### [DATASET CONTENT]
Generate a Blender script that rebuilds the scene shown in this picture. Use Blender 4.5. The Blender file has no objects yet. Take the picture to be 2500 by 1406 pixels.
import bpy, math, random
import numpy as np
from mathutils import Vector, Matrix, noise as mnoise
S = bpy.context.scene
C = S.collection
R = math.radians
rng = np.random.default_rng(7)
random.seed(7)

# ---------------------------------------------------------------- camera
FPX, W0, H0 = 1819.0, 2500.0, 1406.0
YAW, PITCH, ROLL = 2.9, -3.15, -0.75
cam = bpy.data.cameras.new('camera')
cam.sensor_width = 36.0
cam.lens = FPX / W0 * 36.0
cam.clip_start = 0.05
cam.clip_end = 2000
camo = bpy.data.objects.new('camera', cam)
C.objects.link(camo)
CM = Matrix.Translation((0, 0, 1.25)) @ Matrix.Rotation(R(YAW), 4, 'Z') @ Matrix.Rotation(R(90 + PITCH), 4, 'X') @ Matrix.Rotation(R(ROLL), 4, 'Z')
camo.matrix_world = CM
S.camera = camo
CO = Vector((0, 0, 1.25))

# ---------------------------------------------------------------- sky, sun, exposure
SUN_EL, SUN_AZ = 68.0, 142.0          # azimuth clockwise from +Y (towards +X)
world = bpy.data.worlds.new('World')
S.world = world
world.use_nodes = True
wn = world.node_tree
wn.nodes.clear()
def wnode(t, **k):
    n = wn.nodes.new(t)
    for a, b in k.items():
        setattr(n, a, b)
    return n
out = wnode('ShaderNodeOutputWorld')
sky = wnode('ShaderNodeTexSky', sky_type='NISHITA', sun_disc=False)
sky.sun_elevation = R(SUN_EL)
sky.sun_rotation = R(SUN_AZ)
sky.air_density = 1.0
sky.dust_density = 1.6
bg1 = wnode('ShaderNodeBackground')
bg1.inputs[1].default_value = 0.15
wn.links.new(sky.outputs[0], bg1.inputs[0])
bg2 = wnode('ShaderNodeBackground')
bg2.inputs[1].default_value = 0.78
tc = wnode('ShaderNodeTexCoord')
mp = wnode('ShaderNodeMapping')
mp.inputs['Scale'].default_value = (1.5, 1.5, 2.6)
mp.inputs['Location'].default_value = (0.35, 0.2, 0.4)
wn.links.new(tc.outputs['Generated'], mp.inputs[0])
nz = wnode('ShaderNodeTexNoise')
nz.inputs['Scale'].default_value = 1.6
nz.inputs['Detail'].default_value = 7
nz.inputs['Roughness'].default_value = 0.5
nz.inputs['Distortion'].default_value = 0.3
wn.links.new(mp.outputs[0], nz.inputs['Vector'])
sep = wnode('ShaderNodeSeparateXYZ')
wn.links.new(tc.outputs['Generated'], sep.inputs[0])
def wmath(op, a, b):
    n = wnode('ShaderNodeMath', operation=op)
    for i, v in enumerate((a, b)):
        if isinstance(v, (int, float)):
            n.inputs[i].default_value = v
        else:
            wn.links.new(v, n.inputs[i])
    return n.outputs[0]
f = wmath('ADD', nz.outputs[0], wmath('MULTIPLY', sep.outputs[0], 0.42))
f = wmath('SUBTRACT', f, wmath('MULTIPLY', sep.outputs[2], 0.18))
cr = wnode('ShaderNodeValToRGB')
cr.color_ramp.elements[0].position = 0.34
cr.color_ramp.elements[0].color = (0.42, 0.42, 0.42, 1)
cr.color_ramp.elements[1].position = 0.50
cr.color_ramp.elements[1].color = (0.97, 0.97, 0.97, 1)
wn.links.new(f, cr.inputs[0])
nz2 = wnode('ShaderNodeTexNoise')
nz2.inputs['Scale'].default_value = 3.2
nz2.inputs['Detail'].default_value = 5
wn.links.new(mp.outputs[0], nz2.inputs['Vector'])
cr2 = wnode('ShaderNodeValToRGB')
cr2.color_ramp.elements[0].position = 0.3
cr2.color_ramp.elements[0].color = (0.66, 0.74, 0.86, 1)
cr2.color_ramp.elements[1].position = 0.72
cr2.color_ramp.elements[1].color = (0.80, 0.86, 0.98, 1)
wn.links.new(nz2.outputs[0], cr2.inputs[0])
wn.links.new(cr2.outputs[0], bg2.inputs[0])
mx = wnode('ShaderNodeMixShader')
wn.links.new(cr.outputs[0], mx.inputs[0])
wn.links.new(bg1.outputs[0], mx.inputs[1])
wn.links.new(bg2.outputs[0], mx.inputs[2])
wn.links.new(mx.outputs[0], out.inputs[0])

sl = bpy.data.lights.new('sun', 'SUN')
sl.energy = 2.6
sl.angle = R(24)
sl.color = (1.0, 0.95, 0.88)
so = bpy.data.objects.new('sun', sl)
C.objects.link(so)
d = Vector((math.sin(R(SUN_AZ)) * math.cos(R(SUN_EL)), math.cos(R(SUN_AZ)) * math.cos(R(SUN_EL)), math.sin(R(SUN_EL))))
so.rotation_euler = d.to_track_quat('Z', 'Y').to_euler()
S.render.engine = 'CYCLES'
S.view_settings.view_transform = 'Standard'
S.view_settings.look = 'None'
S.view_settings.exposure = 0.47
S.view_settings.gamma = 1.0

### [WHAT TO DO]
Return each line of the data exactly as written above.

### [WRITTEN SOLUTION]
Generate a Blender script that rebuilds the scene shown in this picture. Use Blender 4.5. The Blender file has no objects yet. Take the picture to be 2500 by 1406 pixels.
import bpy, math, random
import numpy as np
from mathutils import Vector, Matrix, noise as mnoise
S = bpy.context.scene
C = S.collection
R = math.radians
rng = np.random.default_rng(7)
random.seed(7)

# ---------------------------------------------------------------- camera
FPX, W0, H0 = 1819.0, 2500.0, 1406.0
YAW, PITCH, ROLL = 2.9, -3.15, -0.75
cam = bpy.data.cameras.new('camera')
cam.sensor_width = 36.0
cam.lens = FPX / W0 * 36.0
cam.clip_start = 0.05
cam.clip_end = 2000
camo = bpy.data.objects.new('camera', cam)
C.objects.link(camo)
CM = Matrix.Translation((0, 0, 1.25)) @ Matrix.Rotation(R(YAW), 4, 'Z') @ Matrix.Rotation(R(90 + PITCH), 4, 'X') @ Matrix.Rotation(R(ROLL), 4, 'Z')
camo.matrix_world = CM
S.camera = camo
CO = Vector((0, 0, 1.25))

# ---------------------------------------------------------------- sky, sun, exposure
SUN_EL, SUN_AZ = 68.0, 142.0          # azimuth clockwise from +Y (towards +X)
world = bpy.data.worlds.new('World')
S.world = world
world.use_nodes = True
wn = world.node_tree
wn.nodes.clear()
def wnode(t, **k):
    n = wn.nodes.new(t)
    for a, b in k.items():
        setattr(n, a, b)
    return n
out = wnode('ShaderNodeOutputWorld')
sky = wnode('ShaderNodeTexSky', sky_type='NISHITA', sun_disc=False)
sky.sun_elevation = R(SUN_EL)
sky.sun_rotation = R(SUN_AZ)
sky.air_density = 1.0
sky.dust_density = 1.6
bg1 = wnode('ShaderNodeBackground')
bg1.inputs[1].default_value = 0.15
wn.links.new(sky.outputs[0], bg1.inputs[0])
bg2 = wnode('ShaderNodeBackground')
bg2.inputs[1].default_value = 0.78
tc = wnode('ShaderNodeTexCoord')
mp = wnode('ShaderNodeMapping')
mp.inputs['Scale'].default_value = (1.5, 1.5, 2.6)
mp.inputs['Location'].default_value = (0.35, 0.2, 0.4)
wn.links.new(tc.outputs['Generated'], mp.inputs[0])
nz = wnode('ShaderNodeTexNoise')
nz.inputs['Scale'].default_value = 1.6
nz.inputs['Detail'].default_value = 7
nz.inputs['Roughness'].default_value = 0.5
nz.inputs['Distortion'].default_value = 0.3
wn.links.new(mp.outputs[0], nz.inputs['Vector'])
sep = wnode('ShaderNodeSeparateXYZ')
wn.links.new(tc.outputs['Generated'], sep.inputs[0])
def wmath(op, a, b):
    n = wnode('ShaderNodeMath', operation=op)
    for i, v in enumerate((a, b)):
        if isinstance(v, (int, float)):
            n.inputs[i].default_value = v
        else:
            wn.links.new(v, n.inputs[i])
    return n.outputs[0]
f = wmath('ADD', nz.outputs[0], wmath('MULTIPLY', sep.outputs[0], 0.42))
f = wmath('SUBTRACT', f, wmath('MULTIPLY', sep.outputs[2], 0.18))
cr = wnode('ShaderNodeValToRGB')
cr.color_ramp.elements[0].position = 0.34
cr.color_ramp.elements[0].color = (0.42, 0.42, 0.42, 1)
cr.color_ramp.elements[1].position = 0.50
cr.color_ramp.elements[1].color = (0.97, 0.97, 0.97, 1)
wn.links.new(f, cr.inputs[0])
nz2 = wnode('ShaderNodeTexNoise')
nz2.inputs['Scale'].default_value = 3.2
nz2.inputs['Detail'].default_value = 5
wn.links.new(mp.outputs[0], nz2.inputs['Vector'])
cr2 = wnode('ShaderNodeValToRGB')
cr2.color_ramp.elements[0].position = 0.3
cr2.color_ramp.elements[0].color = (0.66, 0.74, 0.86, 1)
cr2.color_ramp.elements[1].position = 0.72
cr2.color_ramp.elements[1].color = (0.80, 0.86, 0.98, 1)
wn.links.new(nz2.outputs[0], cr2.inputs[0])
wn.links.new(cr2.outputs[0], bg2.inputs[0])
mx = wnode('ShaderNodeMixShader')
wn.links.new(cr.outputs[0], mx.inputs[0])
wn.links.new(bg1.outputs[0], mx.inputs[1])
wn.links.new(bg2.outputs[0], mx.inputs[2])
wn.links.new(mx.outputs[0], out.inputs[0])

sl = bpy.data.lights.new('sun', 'SUN')
sl.energy = 2.6
sl.angle = R(24)
sl.color = (1.0, 0.95, 0.88)
so = bpy.data.objects.new('sun', sl)
C.objects.link(so)
d = Vector((math.sin(R(SUN_AZ)) * math.cos(R(SUN_EL)), math.cos(R(SUN_AZ)) * math.cos(R(SUN_EL)), math.sin(R(SUN_EL))))
so.rotation_euler = d.to_track_quat('Z', 'Y').to_euler()
S.render.engine = 'CYCLES'
S.view_settings.view_transform = 'Standard'
S.view_settings.look = 'None'
S.view_settings.exposure = 0.47
S.view_settings.gamma = 1.0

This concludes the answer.